Tarih aslında bize bir rehber, doğru takip edilen bir tarih toplumlarda geleceğe ışık tutmaktadır. 1980’li yıllar ağır bedellerin ödendiği bir dönemdi.
Ülkede aşırı bir sağ ve sol çatışması oluşmuştu. Üniversiteler eğitim yuvası değil öğrenci çatışmalarının olduğu savunduğu düşünceleri sokak hareketleriyle besleyen bir gençlik sürekli çatışıyordu. Ekonomi kötüye gidiyor asayiş her geçen gün sağlanamıyordu. Sürekli insanlar göz altına alınıyor akıl almaz işkenceler görüyorlardı.
Yıl 1978 3. kez kurulan Ecevit hükümeti her şey belirsiz.
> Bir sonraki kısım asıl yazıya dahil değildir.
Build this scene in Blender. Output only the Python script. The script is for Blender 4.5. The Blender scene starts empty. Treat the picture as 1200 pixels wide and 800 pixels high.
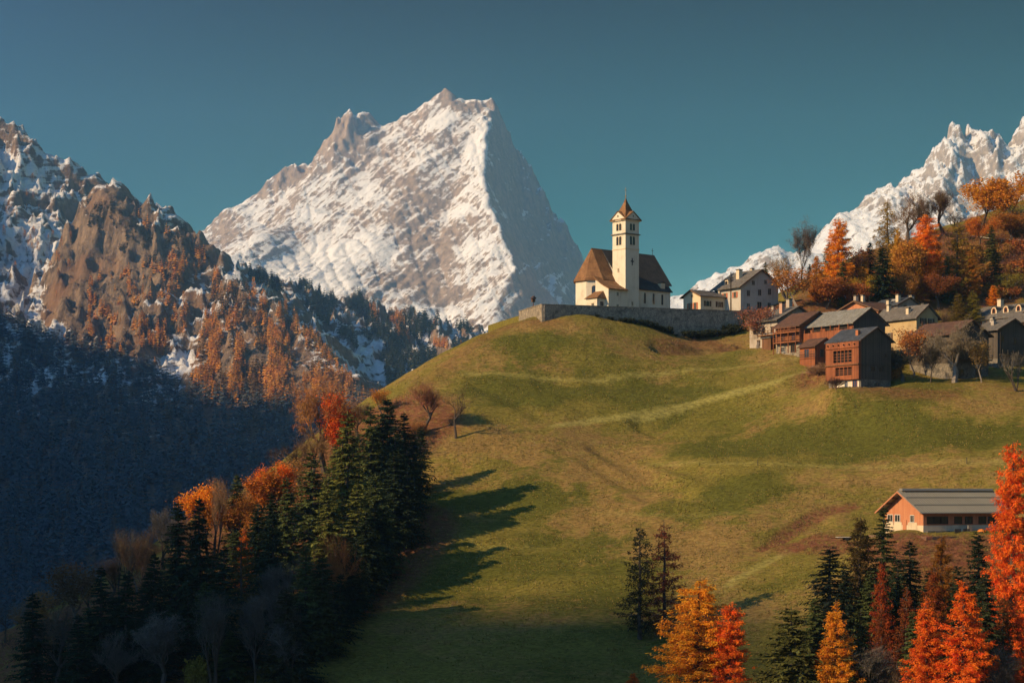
import bpy, bmesh, math, random
import numpy as np
from mathutils import Vector, Matrix
from mathutils.geometry import delaunay_2d_cdt

random.seed(7)
RS = np.random.RandomState(11)
C = bpy.context.scene.collection
SC = bpy.context.scene
PI = math.pi

# ------------------------------------------------------------------ camera, sky, sun, exposure
F, H0 = 2200.0, 580.0                     # focal length in 1200-wide pixels, horizon row
cam_d = bpy.data.cameras.new('camera')
cam_d.sensor_width = 36.0
cam_d.lens = 36.0 * F / 1200.0
cam_d.shift_y = (H0 - 400.0) / 1200.0
cam_d.clip_start, cam_d.clip_end = 1.0, 30000.0
cam = bpy.data.objects.new('camera', cam_d)
cam.location = (0, 0, 0)
cam.rotation_euler = (PI / 2, 0, 0)
C.objects.link(cam)
SC.camera = cam

SUN_AZ, SUN_EL = math.radians(27.0), math.radians(27.0)   # azimuth measured from -X towards the camera
SUN_DIR = Vector((-math.cos(SUN_AZ) * math.cos(SUN_EL), -math.sin(SUN_AZ) * math.cos(SUN_EL), math.sin(SUN_EL)))
world = bpy.data.worlds.new('World')
SC.world = world
world.use_nodes = True
wn, wl = world.node_tree.nodes, world.node_tree.links
wn.clear()
sky = wn.new('ShaderNodeTexSky')
sky.sky_type = 'NISHITA'
sky.sun_disc = False
sky.sun_elevation = SUN_EL
sky.sun_rotation = math.atan2(SUN_DIR.x, SUN_DIR.y)
sky.altitude = 2200.0
sky.air_density = 0.75
sky.dust_density = 0.0
sky.ozone_density = 2.2
tint = wn.new('ShaderNodeMix')
tint.data_type = 'RGBA'
tint.blend_type = 'MULTIPLY'
tint.inputs['Factor'].default_value = 1.0
tint.inputs['B'].default_value = (0.62, 0.92, 1.04, 1)
bg = wn.new('ShaderNodeBackground')
bg.inputs['Strength'].default_value = 0.112
wo = wn.new('ShaderNodeOutputWorld')
wl.new(sky.outputs[0], tint.inputs['A'])
geo = wn.new('ShaderNodeTexCoord')
sepz = wn.new('ShaderNodeSeparateXYZ')
wl.new(geo.outputs['Generated'], sepz.inputs[0])
ramp = wn.new('ShaderNodeValToRGB')                     # dims the visible sky strongly above the horizon, slightly less at the zenith
ramp.color_ramp.elements[0].position = 0.0; ramp.color_ramp.elements[0].color = (1.12, 1.02, 0.50, 1)
ramp.color_ramp.elements[1].position = 1.0; ramp.color_ramp.elements[1].color = (0.05, 0.12, 0.09, 1)
e_ = ramp.color_ramp.elements.new(0.26); e_.color = (0.0, 0.012, 0.004, 1)
e_ = ramp.color_ramp.elements.new(0.13); e_.color = (0.17, 0.33, 0.17, 1)
wl.new(sepz.outputs['Z'], ramp.inputs[0])
deep = wn.new('ShaderNodeMix'); deep.data_type = 'RGBA'; deep.blend_type = 'MULTIPLY'; deep.inputs['Factor'].default_value = 1.0
dots = wn.new('ShaderNodeVectorMath'); dots.operation = 'DOT_PRODUCT'; dots.inputs[1].default_value = SUN_DIR
wl.new(geo.outputs['Generated'], dots.inputs[0])
away = wn.new('ShaderNodeMapRange'); away.interpolation_type = 'SMOOTHSTEP'       # dimming eases off toward the sun, so unseen sky stays bright as fill
away.inputs['From Min'].default_value = 0.75; away.inputs['From Max'].default_value = -0.25
wl.new(dots.outputs['Value'], away.inputs['Value']); wl.new(away.outputs[0], deep.inputs[0])
wl.new(tint.outputs['Result'], deep.inputs[6]); wl.new(ramp.outputs[0], deep.inputs[7])
wl.new(deep.outputs[2], bg.inputs['Color'])
wl.new(bg.outputs[0], wo.inputs['Surface'])

sun_d = bpy.data.lights.new('sun', 'SUN')
sun_d.energy = 4.2
sun_d.angle = math.radians(0.5)
sun_d.color = (1.0, 0.71, 0.39)
sun = bpy.data.objects.new('sun', sun_d)
sun.rotation_euler = SUN_DIR.to_track_quat('Z', 'Y').to_euler()
sun.location = (-60, -60, 120)
C.objects.link(sun)

SC.view_settings.view_transform = 'Standard'
SC.view_settings.look = 'None'
SC.view_settings.exposure = 1.08
SC.view_settings.gamma = 1.0
SC.view_settings.use_curve_mapping = False
SC.render.engine = 'CYCLES'
SC.cycles.max_bounces = 5
SC.cycles.diffuse_bounces = 2
SC.cycles.glossy_bounces = 2
SC.cycles.transmission_bounces = 3
SC.cycles.transparent_max_bounces = 4
SC.cycles.volume_bounces = 2
SC.cycles.use_denoising = True
SC.cycles.caustics_reflective = False
SC.cycles.caustics_refractive = False

# ------------------------------------------------------------------ numpy noise
_P = np.random.RandomState(3).permutation(512).astype(np.int64)
_G = np.stack([np.cos(np.arange(64) * PI / 32), np.sin(np.arange(64) * PI / 32)], 1)

def pn(x, y, seed=0):
    """gradient noise, about -0.7..0.7"""
    x = np.asarray(x, float); y = np.asarray(y, float)
    xi = np.floor(x).astype(np.int64); yi = np.floor(y).astype(np.int64)
    xf = x - xi; yf = y - yi
    u = xf * xf * xf * (xf * (xf * 6 - 15) + 10); v = yf * yf * yf * (yf * (yf * 6 - 15) + 10)
    def g(ix, iy, fx, fy):
        h = _P[(_P[(ix + seed * 17) & 511] + iy) & 511] & 63
        return _G[h, 0] * fx + _G[h, 1] * fy
    a = g(xi, yi, xf, yf); b = g(xi + 1, yi, xf - 1, yf)
    c = g(xi, yi + 1, xf, yf - 1); d = g(xi + 1, yi + 1, xf - 1, yf - 1)
    return (a + (b - a) * u) * (1 - v) + (c + (d - c) * u) * v

def fbm(x, y, octv=5, gain=0.5, seed=0):
    s = 0; a = 1.0
    for k in range(octv):
        s = s + a * pn(x, y, seed + k); x = x * 2.03 + 5.1; y = y * 2.03 + 1.7; a *= gain
    return s

def ridged(x, y, octv=5, gain=0.55, seed=0):
    s = 0; a = 1.0; w = 1.0
    for k in range(octv):
        n = 1 - np.abs(pn(x, y, seed + k)) * 2.0
        n = n * n
        s = s + a * n * w
        w = np.clip(n * 1.2, 0, 1)
        x = x * 2.07 + 3.3; y = y * 2.07 + 8.1; a *= gain
    return s

# ------------------------------------------------------------------ mesh helpers
def link(o, parent=None):
    C.objects.link(o)
    if parent is not None:
        o.parent = parent
    return o

def mesh_np(name, verts, faces, mats, mat_idx=None, smooth=False):
    """faces: (n,3) or (n,4) int array, or a list of such arrays"""
    me = bpy.data.meshes.new(name)
    verts = np.asarray(verts, np.float32)
    fl = faces if isinstance(faces, list) else [faces]
    fl = [np.asarray(f, np.int32) for f in fl if len(f)]
    loops = np.concatenate([f.ravel() for f in fl])
    tot = np.concatenate([np.full(len(f), f.shape[1], np.int32) for f in fl])
    start = np.concatenate([[0], np.cumsum(tot)[:-1]]).astype(np.int32)
    me.vertices.add(len(verts)); me.vertices.foreach_set('co', verts.ravel())
    me.loops.add(len(loops)); me.loops.foreach_set('vertex_index', loops)
    me.polygons.add(len(tot)); me.polygons.foreach_set('loop_start', start)
    me.polygons.foreach_set('loop_total', tot)
    if mat_idx is not None:
        me.polygons.foreach_set('material_index', np.asarray(mat_idx, np.int32))
    me.polygons.foreach_set('use_smooth', np.full(len(tot), smooth))
    for m in (mats if isinstance(mats, (list, tuple)) else [mats]):
        me.materials.append(m)
    me.update(calc_edges=True)
    return me

def tag(o, label=None, cat=None, group=None, kind=None):
    if label: o['label'] = label
    if cat: o['category'] = cat
    if group: o['group'] = group
    if kind: o['kind'] = kind
    return o

def empty(name, loc, rz=0.0):
    o = bpy.data.objects.new(name, None)
    o.empty_display_size = 0.5
    o.location = loc; o.rotation_euler = (0, 0, rz)
    C.objects.link(o)
    return o

def at(px, py, Y):
    return Vector(((px - 600.0) / F * Y, Y, (H0 - py) / F * Y))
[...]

O dönemin 10-12 yaşlarındaki çocuklar çok korkuyor çünkü okula gitmek bile güvenli değil. Hep bir çatışma ve kavga dönemi yaşanıyor. Sürekli sağı ve solu savunan bir kesim var birbirlerine adeta kan davası güdüyor. İnsanların bu hale gelmesinin sebeplerinin altında körü körüne inandıkları bir ideoloji var sorgulamıyorlar düşünmüyorlar. Sert bir ideolojinin kaynağı nereden geliyor. Gençlik isyan ediyor işçiler yürüyor. Çoğu şey karaborsa dönemde suikastlar oluyor. Birçok gazeteci ve aydın öldürülüyor.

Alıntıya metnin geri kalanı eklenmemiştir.